On how orders were transmitted, The Guardian cites multiple sources: Israeli intelligence officials, excerpts from interrogations of captured Hamas fighters, statements by the movement and the Israeli military, and expert analysis. The paper highlights the oral transmission of instructions as a tactic that allowed Hamas to deceive one of the world’s most powerful surveillance systems and to conceal any hint of the attack from potential informant networks.
The principal planners were reportedly Yahya Sinwar, then leader of the movement in Gaza, and Mohammed Deif, commander of its military wing, the Izz ad-Din al-Qassam Brigades, and of an “elite” unit—both of whom were later killed in Israeli strikes, according to reports. They designed a tightly compartmentalized plan: orders were first delivered to brigade commanders, then to faction leaders, team commanders, and in the final phase to neighbors, relatives and participants in twice-weekly training sessions.

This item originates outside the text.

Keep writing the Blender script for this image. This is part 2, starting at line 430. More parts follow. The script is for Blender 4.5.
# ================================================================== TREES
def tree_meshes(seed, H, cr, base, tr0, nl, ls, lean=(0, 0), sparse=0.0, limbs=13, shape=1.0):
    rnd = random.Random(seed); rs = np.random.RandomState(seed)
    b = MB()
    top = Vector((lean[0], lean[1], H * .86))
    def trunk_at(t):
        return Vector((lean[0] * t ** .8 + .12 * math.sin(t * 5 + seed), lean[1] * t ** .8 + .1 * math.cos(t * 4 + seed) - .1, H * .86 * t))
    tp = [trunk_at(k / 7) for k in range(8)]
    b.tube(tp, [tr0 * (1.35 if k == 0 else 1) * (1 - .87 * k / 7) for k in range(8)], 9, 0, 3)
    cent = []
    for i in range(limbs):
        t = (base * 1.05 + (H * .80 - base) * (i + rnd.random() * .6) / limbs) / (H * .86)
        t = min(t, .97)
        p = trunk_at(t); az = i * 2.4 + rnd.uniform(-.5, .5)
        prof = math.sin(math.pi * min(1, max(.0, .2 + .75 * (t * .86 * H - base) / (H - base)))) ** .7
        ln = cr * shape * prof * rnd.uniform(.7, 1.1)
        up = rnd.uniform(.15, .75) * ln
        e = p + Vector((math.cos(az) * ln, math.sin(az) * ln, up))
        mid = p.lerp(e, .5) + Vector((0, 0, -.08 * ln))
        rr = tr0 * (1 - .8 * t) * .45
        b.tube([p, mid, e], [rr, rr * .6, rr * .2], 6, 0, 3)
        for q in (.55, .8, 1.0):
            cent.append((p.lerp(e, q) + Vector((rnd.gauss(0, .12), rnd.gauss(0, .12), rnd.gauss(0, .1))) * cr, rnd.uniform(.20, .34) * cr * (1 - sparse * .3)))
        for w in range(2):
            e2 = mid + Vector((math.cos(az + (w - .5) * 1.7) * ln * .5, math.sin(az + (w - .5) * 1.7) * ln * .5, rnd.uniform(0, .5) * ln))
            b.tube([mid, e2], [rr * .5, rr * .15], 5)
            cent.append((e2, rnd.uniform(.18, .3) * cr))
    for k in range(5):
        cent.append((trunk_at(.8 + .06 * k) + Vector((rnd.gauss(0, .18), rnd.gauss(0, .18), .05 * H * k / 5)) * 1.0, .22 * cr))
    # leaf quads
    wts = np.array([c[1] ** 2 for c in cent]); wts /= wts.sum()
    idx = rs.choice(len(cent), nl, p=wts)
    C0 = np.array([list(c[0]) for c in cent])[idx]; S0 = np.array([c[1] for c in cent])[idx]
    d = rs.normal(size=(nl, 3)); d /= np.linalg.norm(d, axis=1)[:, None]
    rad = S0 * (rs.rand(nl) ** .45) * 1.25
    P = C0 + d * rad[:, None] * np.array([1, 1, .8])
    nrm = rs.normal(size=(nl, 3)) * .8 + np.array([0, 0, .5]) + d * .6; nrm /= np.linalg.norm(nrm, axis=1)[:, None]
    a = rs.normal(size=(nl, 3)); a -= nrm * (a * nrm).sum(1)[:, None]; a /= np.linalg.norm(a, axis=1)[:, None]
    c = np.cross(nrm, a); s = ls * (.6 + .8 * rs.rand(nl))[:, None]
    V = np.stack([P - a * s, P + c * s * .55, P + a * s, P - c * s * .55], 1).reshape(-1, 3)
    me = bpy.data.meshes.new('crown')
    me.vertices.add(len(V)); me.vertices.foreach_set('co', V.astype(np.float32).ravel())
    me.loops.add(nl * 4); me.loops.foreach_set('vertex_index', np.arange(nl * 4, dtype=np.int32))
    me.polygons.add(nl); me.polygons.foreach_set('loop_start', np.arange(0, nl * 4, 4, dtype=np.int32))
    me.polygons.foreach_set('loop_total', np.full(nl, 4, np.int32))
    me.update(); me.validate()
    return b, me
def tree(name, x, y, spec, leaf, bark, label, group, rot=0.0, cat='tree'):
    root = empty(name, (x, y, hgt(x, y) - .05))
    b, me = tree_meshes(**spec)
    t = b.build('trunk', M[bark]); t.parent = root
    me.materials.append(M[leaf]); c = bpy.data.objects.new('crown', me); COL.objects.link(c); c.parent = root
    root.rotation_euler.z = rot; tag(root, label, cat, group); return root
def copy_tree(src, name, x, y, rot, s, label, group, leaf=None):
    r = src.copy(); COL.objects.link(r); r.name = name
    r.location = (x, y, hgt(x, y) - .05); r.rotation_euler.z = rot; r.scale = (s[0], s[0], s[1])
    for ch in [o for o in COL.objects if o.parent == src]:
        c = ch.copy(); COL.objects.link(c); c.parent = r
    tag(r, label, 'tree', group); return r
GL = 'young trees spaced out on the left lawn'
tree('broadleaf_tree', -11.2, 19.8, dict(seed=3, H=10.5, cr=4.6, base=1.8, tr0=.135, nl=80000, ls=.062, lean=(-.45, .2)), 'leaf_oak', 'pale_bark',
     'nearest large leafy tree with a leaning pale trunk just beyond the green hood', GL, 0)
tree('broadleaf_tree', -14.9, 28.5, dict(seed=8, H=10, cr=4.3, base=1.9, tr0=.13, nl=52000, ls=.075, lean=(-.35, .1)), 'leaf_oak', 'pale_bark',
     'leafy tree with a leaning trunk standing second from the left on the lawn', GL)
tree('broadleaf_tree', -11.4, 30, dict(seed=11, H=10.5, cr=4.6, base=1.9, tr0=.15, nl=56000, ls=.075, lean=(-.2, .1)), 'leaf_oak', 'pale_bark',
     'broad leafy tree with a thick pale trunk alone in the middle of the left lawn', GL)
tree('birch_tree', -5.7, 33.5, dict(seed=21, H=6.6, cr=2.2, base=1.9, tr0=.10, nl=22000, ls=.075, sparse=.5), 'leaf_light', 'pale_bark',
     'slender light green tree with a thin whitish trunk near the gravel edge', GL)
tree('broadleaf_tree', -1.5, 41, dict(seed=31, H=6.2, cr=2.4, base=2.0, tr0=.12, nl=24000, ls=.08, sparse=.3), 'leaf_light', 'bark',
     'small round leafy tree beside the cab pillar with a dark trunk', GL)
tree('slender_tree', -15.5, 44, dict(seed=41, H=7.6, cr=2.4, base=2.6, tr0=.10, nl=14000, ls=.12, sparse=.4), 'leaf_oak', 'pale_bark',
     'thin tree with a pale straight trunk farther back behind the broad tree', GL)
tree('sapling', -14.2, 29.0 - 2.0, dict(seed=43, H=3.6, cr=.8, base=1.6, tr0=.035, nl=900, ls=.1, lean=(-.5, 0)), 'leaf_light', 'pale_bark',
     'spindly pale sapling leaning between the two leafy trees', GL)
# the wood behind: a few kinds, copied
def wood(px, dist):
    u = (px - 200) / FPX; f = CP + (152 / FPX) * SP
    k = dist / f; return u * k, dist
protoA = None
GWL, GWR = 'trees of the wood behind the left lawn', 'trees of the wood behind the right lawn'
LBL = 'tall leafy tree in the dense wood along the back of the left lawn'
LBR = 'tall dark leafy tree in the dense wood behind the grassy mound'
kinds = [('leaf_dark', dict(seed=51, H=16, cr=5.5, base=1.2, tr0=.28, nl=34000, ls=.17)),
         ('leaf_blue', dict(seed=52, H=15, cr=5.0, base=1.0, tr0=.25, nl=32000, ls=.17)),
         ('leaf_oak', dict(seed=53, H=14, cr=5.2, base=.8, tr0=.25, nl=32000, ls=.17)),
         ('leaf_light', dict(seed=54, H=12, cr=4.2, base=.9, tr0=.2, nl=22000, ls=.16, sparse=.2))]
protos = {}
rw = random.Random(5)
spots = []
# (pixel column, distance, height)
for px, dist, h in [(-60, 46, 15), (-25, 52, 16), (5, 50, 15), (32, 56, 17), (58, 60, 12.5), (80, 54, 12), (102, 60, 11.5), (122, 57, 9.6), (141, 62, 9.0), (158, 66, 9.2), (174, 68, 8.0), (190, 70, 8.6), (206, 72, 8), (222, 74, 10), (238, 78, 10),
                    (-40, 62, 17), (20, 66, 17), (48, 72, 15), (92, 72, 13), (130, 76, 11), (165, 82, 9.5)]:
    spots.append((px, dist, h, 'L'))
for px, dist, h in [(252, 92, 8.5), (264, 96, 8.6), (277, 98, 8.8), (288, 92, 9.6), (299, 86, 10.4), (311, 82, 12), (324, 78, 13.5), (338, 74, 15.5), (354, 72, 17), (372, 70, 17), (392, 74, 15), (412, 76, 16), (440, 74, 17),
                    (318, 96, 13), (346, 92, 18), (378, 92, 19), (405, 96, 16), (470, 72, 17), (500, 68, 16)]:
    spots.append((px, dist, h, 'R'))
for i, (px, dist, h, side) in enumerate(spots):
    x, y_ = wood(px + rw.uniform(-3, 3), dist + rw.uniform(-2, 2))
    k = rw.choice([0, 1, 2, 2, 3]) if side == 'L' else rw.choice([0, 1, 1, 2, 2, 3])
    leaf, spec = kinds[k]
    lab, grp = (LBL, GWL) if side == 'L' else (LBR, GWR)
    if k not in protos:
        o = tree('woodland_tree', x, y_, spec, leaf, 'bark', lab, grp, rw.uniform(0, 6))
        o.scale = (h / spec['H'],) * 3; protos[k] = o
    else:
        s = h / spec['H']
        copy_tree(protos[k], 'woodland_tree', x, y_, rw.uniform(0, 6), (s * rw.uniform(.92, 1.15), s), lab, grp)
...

When the border fence was breached, it was not only Hamas fighters who entered; elements of the Islamic Jihad movement reportedly joined as well, often after learning of the assault. Civilians from Gaza also streamed amid chaotic scenes, while Israeli security forces, by many accounts, responded with confusion and delay. No one at the time could have imagined that the incident would ignite a war that would reduce large parts of the Strip to ruins, displace its population and claim tens of thousands of lives.
As the second anniversary approaches of an attack that, by Israeli figures, killed roughly 1,200 people and saw more than 250 taken hostage, Gaza’s residents hope the war will end so they can return—even to rubble—and search among the wreckage for traces of loved ones and what remains of their shattered lives.